Provided data:
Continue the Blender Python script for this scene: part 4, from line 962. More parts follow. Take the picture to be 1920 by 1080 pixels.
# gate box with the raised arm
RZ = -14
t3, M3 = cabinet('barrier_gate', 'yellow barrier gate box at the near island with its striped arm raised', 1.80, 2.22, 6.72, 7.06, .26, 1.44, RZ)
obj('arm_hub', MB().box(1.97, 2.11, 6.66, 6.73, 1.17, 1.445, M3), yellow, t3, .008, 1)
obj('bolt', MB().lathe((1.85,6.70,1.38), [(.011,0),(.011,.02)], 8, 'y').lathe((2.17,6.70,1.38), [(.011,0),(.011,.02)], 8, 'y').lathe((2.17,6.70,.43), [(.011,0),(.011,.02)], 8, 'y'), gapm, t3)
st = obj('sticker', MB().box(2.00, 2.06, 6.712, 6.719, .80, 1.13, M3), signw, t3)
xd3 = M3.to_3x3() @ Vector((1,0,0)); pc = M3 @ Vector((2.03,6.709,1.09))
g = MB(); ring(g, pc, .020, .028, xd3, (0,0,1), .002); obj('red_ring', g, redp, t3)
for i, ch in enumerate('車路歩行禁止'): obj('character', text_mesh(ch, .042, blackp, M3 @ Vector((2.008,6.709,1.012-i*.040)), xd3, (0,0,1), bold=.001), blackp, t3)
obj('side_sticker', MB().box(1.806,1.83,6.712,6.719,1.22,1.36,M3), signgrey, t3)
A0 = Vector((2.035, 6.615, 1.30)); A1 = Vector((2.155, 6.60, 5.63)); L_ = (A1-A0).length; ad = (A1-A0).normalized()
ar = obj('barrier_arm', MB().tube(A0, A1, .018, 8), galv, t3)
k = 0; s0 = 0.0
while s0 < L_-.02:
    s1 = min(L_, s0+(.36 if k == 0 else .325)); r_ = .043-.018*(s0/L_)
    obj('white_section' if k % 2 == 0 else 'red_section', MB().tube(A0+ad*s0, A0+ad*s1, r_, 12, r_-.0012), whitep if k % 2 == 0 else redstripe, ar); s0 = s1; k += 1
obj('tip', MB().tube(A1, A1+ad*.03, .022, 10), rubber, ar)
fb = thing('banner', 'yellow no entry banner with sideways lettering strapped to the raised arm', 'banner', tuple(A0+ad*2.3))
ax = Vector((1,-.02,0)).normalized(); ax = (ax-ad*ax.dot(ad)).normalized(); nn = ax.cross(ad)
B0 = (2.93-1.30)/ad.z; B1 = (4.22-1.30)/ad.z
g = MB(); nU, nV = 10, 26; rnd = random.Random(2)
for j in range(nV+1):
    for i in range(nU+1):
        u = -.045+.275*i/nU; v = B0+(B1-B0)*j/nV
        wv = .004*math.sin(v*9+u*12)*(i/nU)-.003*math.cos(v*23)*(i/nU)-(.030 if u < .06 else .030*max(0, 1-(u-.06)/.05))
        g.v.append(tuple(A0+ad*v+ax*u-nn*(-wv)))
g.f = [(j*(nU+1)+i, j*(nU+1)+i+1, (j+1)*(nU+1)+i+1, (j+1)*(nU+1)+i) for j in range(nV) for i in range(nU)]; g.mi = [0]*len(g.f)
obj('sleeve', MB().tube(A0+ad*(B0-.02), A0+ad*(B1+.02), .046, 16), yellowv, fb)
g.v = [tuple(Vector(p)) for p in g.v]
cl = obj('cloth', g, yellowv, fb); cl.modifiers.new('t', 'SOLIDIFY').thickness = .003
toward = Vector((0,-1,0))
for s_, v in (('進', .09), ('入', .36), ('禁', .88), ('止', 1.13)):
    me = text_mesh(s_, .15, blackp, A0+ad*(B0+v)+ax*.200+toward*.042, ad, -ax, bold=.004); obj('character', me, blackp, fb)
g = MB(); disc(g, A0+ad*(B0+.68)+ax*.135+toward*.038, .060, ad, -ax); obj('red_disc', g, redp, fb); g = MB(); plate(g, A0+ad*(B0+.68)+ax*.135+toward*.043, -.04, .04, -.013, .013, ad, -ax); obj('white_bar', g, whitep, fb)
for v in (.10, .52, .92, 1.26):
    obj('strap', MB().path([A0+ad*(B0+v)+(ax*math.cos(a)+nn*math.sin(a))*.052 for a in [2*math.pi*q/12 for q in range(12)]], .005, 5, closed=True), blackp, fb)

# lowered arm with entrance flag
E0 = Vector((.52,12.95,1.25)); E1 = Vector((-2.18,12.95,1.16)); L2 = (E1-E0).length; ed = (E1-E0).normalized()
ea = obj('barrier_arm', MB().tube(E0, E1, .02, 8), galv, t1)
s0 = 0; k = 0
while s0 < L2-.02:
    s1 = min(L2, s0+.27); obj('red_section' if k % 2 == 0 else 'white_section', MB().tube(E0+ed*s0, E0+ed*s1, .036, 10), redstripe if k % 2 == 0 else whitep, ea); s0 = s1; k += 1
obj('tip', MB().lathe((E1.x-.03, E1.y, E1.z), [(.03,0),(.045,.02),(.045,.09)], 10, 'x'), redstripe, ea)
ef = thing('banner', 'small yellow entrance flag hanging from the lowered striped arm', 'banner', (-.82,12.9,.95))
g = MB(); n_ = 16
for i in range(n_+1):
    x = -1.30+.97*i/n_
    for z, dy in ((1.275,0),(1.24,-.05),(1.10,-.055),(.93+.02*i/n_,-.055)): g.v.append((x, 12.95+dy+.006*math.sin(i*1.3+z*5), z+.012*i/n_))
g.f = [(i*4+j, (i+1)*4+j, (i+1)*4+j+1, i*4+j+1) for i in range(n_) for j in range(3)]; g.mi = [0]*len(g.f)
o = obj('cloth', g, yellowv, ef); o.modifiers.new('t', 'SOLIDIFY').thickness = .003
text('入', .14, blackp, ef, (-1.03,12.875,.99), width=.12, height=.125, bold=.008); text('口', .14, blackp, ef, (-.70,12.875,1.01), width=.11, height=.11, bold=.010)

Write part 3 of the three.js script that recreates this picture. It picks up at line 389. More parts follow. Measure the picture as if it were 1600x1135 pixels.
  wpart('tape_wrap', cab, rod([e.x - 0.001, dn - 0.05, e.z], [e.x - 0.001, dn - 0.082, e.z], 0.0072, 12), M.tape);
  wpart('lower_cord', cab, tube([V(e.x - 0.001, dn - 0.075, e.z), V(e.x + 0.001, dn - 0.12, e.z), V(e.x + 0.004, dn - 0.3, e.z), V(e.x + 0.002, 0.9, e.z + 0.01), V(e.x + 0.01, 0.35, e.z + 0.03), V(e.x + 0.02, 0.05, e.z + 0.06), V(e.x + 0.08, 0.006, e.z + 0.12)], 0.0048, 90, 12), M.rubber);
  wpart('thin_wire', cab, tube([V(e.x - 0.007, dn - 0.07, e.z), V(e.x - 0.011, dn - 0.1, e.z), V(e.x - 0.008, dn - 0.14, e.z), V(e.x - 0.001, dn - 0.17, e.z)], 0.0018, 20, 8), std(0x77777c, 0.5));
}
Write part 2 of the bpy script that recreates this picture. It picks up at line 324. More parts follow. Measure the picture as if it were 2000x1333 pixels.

Goal of the exercise:
Wherever the string "from" appears in the entries above, list that line.

Answer to this problem:
Continue the Blender Python script for this scene: part 4, from line 962. More parts follow. Take the picture to be 1920 by 1080 pixels.
ef = thing('banner', 'small yellow entrance flag hanging from the lowered striped arm', 'banner', (-.82,12.9,.95))